The Trump world is a tinderbox
The cover artist, Edel Rodriguez, told the magazine how he feels living in the U.S. with Trump since the election, “You wake up every day and try to figure out where’s the next fire, where do we have to go, what do we have to try to contain...you’re always trying to contain, like a wildfire that’s moving from one place to the other at all times.”
The powder keg that was old Rome
This must be how it felt back in old Rome when it went up in flames.
The devastation of 64 AD kept spreading. And just as that conflagration was pinned on Emperor Nero, Trump can be held responsible for setting his day and age aflame. Of course, the inferno back in ancient time was brought under control after six days. America’s situation remains combustible likely as long as this president leads us. At this point, it’s probably a good idea to remember that Rome’s great fire led not only to the fall of the old city but also to the fall of the whole Roman Empire.
A what-if history of the world
But there’s the flipside to ancient history imagined in a debut novel by British author Sophie McDougal titled “Romanitas” that tells a tale of the Roman Empire as if it didn’t fall, as if it lived to this day - 2756 AC (2004, the year the book was written).
But by now the Empire had stretched far, pretty much to everywhere on planet earth.
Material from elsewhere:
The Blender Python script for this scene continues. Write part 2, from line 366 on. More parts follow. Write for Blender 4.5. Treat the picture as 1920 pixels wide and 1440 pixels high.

Even at that, it never became a good thing. Instead, it made for an unstable world with unexplained fires that cannot be contained, which put you in mind of the raging wildfires in California.
Sign of the times
Meanwhile, the Emperor was killed in a car crash, which was said to be an accident.
But as his heir, Marcus Novius takes his throne; shadowy forces threaten his reign. Even in this alternate universe, the hope of a better Rome never happened. Conflicts abound, tempers run hot in various factions threatening to boil over. Sound familiar? Author McDougal thinks so.
As she sees it, “The Roman Empire has so much in common with the modern world.” A good example of this is her way of working.
McDougal penned her tome in her living room, “with the television or radio on or while talking to somebody. I like to be distracted. If there’s too much peace and quiet, I can’t think.” Apparently, the only change in the story of humankind is the rise in the decibel level.